While Saves the Day is usually saved by Chris’s voice the band depended more on the well-oiled guitar work this time around. Take the opener for instance. The band made an impressively bold statement with an eleven-minute opus. What came across as the most extravagant part of the song however was the multiple energetic and fun beat switches. Inside of one section of the song was a mid-tempo guitar loop and then another would speed things up a bit just to be slowed down by a third transition. Floating in the back, and marking the distinctive sound of each transition, was the crafty guitar work. Despite the excellent guitar playing on Daybreak, the most compelling songs down the track list came from songs that stripped back the instrumentation, and left Chris to do his thing. For instance, on album highlight ‘Undress Me’ Chris’s clear and sensual vocals are front and center while the acoustic strings bleed romance across the track. The album would’ve been a standout in their discography if this balance of subtle instrumentation and evocative vocals was prevalent from top to bottom on Daybreak.
In addition to the weird balance of loud instrumentation and Chris’s signature vocals was the mixing. The album suffered too much from lazy mixing. For instance, on ‘Deranged and Desperate’, while it had a lot of endearing qualities, the guitars featured on that track nearly drowned Chris’s vocals out entirely. His voice wasn’t deep enough to overcome the loud production on a lot of the more charged up moments, and the songs suffered in quality as a result. After over a decade of band members coming and going maybe the mixing misshape was a result of simply bad band chemistry.

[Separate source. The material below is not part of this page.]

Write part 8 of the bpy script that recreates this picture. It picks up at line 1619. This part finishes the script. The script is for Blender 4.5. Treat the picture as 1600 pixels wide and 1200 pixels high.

This wasn’t Saves the Day best album, nor will it contribute a lot to the band’s eventual greatest hits album. But, the content on Daybreak showcases the group in new form, adult form. If there was ever a time where Saves the Day redefined their sound as not just punk-rock it was on Daybreak. There were plenty of great moments on this album that would make day-one fans proud. If they’re ever looking for less of the same, and bit of experimentation, they should first turn to Daybreak.